Le mouvement est en réalité enclenché depuis 2008. La crise financière qui a fragilisé l’Europe et les Etats-Unis a joué, mais c’est surtout à partir de 2010 et de la mise en oeuvre de l’accord de libre-échange entre la Chine et l’Asean que le PIB potentiel de la zone a explosé. Les flux d’échanges vont continuer à augmenter mais à l’intérieur de chaque zone.

Quelles sont les conséquences de l’épidémie pour les entreprises ?
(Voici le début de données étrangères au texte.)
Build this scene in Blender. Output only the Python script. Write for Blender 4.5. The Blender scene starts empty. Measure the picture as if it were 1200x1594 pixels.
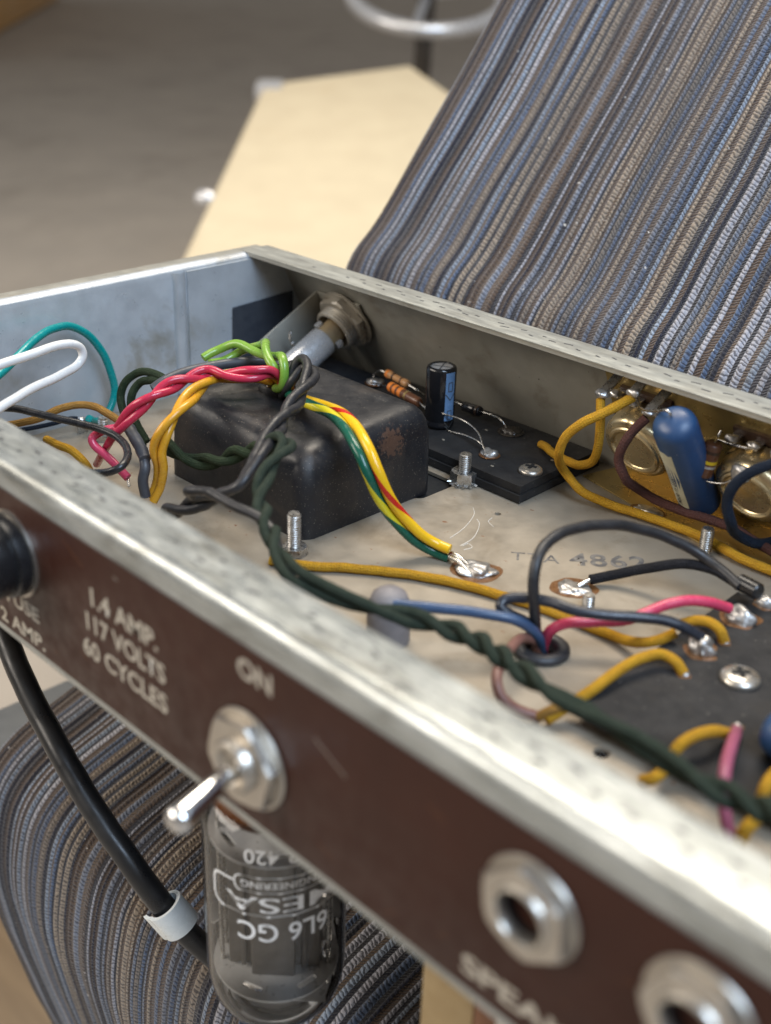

Les résultats seront forcément affectés par le choc de demande et la détérioration de l’environnement macroéconomique. Si l’on ajoute l’effet boursier de la baisse des capitalisations, on peut s’attendre à une réduction significative des dépenses d’investissement. Individuellement, les entreprises peinent à fournir des prévisions très précises car, dans un second temps, elles pourraient très bien bénéficier d’un report de la demande.

Que peuvent faire les banques centrales ?

C’est grâce à leur présence qu’il n’y a pas de crise de liquidité à l’heure actuelle. L’action des banques centrales rend la panique des marchés relative. En revanche, elle ne permettra pas de compenser les effets négatifs de l’épidémie sur l’économie. C’est le rôle de la politique budgétaire. En Asie, plusieurs pays ont déjà annoncé des mesures de ce type-là, comme la Malaisie, qui a débloqué une enveloppe équivalente à 4,3 milliards d’euros.

Par ailleurs, avec la baisse du prix des matières premières , l’inflation devrait ralentir. La baisse des taux réels permettra aux banques centrales de baisser à nouveau leurs taux.